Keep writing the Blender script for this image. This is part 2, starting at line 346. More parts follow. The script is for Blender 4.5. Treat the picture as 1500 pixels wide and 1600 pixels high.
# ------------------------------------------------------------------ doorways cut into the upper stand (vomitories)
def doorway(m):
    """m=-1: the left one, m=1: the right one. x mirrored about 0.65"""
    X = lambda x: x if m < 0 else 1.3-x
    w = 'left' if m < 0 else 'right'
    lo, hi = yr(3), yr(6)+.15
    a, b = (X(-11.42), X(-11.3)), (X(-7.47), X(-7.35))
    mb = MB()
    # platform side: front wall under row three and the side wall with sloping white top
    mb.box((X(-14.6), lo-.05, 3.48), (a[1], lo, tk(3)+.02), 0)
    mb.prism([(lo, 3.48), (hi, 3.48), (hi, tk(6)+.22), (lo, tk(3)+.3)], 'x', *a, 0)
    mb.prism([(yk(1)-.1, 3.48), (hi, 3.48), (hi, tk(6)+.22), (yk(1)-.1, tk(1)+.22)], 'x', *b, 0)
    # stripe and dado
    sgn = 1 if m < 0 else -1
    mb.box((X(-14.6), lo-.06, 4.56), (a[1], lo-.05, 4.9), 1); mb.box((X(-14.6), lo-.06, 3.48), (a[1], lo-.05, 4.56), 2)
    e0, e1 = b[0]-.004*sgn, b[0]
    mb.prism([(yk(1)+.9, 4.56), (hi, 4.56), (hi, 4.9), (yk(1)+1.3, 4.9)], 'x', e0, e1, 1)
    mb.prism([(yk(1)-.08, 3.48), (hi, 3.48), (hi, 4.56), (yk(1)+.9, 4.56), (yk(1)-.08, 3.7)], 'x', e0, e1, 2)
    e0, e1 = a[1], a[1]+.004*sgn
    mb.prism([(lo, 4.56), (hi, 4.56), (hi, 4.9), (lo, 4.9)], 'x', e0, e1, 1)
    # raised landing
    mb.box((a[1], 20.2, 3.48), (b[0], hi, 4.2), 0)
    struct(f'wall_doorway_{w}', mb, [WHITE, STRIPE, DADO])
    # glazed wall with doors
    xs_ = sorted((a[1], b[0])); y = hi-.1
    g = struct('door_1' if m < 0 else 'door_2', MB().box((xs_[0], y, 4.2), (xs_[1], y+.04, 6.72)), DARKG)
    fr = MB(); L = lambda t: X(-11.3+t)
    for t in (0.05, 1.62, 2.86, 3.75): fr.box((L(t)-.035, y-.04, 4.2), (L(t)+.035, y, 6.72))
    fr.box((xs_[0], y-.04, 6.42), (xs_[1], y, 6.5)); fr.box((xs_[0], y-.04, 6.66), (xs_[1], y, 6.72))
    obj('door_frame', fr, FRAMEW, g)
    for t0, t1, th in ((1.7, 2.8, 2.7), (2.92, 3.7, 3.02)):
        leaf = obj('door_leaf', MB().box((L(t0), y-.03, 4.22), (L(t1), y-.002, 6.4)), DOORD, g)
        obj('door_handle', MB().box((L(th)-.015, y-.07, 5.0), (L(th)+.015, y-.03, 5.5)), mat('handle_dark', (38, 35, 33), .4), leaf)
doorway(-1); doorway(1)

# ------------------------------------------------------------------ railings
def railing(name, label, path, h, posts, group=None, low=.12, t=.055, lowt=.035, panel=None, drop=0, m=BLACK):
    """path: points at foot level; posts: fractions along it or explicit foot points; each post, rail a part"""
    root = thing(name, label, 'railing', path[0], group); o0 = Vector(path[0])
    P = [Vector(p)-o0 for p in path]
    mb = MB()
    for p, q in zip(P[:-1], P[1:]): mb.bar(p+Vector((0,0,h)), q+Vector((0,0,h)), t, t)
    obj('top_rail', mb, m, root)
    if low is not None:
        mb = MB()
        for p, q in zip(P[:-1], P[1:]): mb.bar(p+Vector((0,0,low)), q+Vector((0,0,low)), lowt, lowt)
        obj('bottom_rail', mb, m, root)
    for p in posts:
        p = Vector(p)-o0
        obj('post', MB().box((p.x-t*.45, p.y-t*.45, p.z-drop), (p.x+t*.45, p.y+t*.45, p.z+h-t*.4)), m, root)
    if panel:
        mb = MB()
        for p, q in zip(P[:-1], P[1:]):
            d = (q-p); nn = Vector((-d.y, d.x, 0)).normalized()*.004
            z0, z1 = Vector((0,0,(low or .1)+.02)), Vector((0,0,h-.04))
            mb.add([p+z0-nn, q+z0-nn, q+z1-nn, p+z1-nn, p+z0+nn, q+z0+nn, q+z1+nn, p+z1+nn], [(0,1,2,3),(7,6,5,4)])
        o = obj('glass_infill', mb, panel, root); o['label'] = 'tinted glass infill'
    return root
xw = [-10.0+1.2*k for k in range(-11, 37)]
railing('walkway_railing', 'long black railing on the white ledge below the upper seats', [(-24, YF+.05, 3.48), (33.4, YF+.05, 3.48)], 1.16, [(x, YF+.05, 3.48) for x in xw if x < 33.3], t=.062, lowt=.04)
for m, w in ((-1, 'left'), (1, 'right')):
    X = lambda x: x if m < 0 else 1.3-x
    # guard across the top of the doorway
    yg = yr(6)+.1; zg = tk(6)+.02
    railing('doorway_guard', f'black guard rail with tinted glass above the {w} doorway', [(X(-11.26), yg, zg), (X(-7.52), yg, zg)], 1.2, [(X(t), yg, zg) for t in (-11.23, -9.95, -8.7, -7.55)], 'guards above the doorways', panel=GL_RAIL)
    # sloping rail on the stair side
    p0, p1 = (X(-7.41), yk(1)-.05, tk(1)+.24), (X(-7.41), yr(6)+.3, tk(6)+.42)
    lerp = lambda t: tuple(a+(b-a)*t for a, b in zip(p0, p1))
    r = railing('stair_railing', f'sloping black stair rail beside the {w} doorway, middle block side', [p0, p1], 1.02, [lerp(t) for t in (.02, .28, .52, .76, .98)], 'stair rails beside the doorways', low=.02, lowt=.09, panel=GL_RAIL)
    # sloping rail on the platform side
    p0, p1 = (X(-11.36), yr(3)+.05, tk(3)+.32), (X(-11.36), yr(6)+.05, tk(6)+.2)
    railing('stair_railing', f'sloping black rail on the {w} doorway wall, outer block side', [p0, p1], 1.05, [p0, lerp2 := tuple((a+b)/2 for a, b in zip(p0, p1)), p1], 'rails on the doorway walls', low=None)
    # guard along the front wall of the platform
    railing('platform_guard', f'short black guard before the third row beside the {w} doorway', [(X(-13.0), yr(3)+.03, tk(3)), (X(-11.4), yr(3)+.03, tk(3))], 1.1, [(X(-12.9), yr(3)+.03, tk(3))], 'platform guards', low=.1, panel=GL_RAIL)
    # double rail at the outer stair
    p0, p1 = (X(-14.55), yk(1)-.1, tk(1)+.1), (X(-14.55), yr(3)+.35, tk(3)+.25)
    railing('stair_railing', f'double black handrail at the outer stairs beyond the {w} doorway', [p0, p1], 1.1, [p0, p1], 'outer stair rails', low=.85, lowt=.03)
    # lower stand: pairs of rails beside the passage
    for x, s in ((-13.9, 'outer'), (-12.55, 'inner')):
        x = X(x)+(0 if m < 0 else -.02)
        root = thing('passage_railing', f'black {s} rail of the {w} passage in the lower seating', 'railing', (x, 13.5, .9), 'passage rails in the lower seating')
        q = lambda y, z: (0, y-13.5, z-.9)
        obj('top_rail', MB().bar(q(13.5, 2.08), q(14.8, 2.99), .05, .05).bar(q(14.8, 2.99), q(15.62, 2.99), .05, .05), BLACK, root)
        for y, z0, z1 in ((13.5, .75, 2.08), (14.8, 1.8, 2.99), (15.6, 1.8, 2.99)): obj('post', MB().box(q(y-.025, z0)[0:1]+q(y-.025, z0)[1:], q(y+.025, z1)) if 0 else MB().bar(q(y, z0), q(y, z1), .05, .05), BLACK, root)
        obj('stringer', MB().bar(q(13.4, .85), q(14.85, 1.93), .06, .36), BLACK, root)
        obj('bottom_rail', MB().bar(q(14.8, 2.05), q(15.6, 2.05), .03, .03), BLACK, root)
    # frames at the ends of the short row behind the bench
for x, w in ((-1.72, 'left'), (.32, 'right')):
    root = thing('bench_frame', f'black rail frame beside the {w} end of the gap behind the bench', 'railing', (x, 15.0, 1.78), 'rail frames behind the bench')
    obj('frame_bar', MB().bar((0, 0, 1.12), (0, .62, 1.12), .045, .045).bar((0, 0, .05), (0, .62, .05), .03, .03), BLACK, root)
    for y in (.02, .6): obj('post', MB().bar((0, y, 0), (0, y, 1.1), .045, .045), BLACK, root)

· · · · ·

INSTRUCTIONS FOR THE TASK:
Copy out every line of the material above that mentions the word "part".

WRITTEN ANSWER:
Keep writing the Blender script for this image. This is part 2, starting at line 346. More parts follow. The script is for Blender 4.5. Treat the picture as 1500 pixels wide and 1600 pixels high.
    """path: points at foot level; posts: fractions along it or explicit foot points; each post, rail a part"""